Inside information is information of a precise nature, which the market is not aware of, and which can have a significant effect on the prices of energy products on the wholesale markets.

Inside information due to outages

There is no absolute minimum limit for the production capacity from which you need to publish non-available production. This depends on the market circumstances.

Most traders consider outages above 50 to 100 MW to be important information. That is why such information may be considered inside information.

When checking inside-information publications, we check the publication of non-availability above 100 MW.

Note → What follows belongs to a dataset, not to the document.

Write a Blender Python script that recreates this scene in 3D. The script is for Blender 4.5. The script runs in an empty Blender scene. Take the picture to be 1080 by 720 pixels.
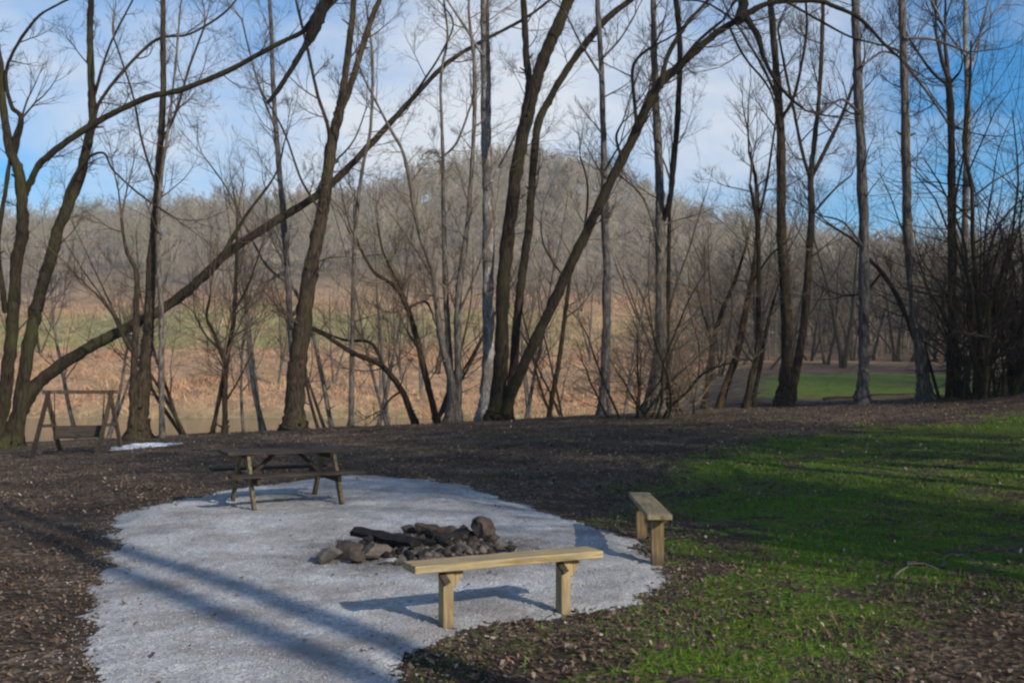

Inside information due to reduced capacity

If your production needs to be shut down partially or completely, you need to publish this as inside information, even if another market participant has caused this. You know that less production capacity is available on the market. At that moment, that is inside information that only you and that third party know of.

Example

  • Your plant or wind park has been closed down because of a disruption at the system operator.
  • Due to bird migration, the Dutch Ministry of Economic Affairs (EZ) has ordered offshore wind parks on the North Sea to shut down temporarily.

Publishing in a timely manner

As an energy market participant, you must publish inside information in a timely manner: within one hour and, in any case, before you trade in energy products.

You can do so on an Inside Information Platform (IIP). See the list of approved IIPs.

Exception

In two situations, you may delay the publication of inside information:

  • Delaying is the only way to protect your legitimate interests
  • You need to enter into these transactions because you would otherwise suffer direct losses.

Please report your delay and the reason thereof as quickly as possible to us and to ACER, the European Union Agency for the Cooperation of Energy Regulators.

IT problems are not an excuse for publishing information later.

Insider trading

If you publish inside information too late or fail to do so at all, and you trade, you engage in inside trading. This is a serious type of market abuse.

Insider trading means that a company is trading on the basis of information that other market participants do not have, even though that information should have been public. As a result, that company is able to make better decisions than do other market participants. That is why insider trading is strictly prohibited under REMIT.

Example

You own a coal-fired power plant. It suffers an unexpected outage. You subsequently trade without publishing this information, and solve the problem only afterwards. This is insider trading, which is not allowed.

Separating communication between producers and traders

Only the separation of internal communication processes will prevent you from unintentional insider trading. Therefore, clearly separate internal processes for communication about production from processes for trading on the wholesale market. You can do so by, for example, clearly separating traders and dispatchers, both physically and in terms of their roles.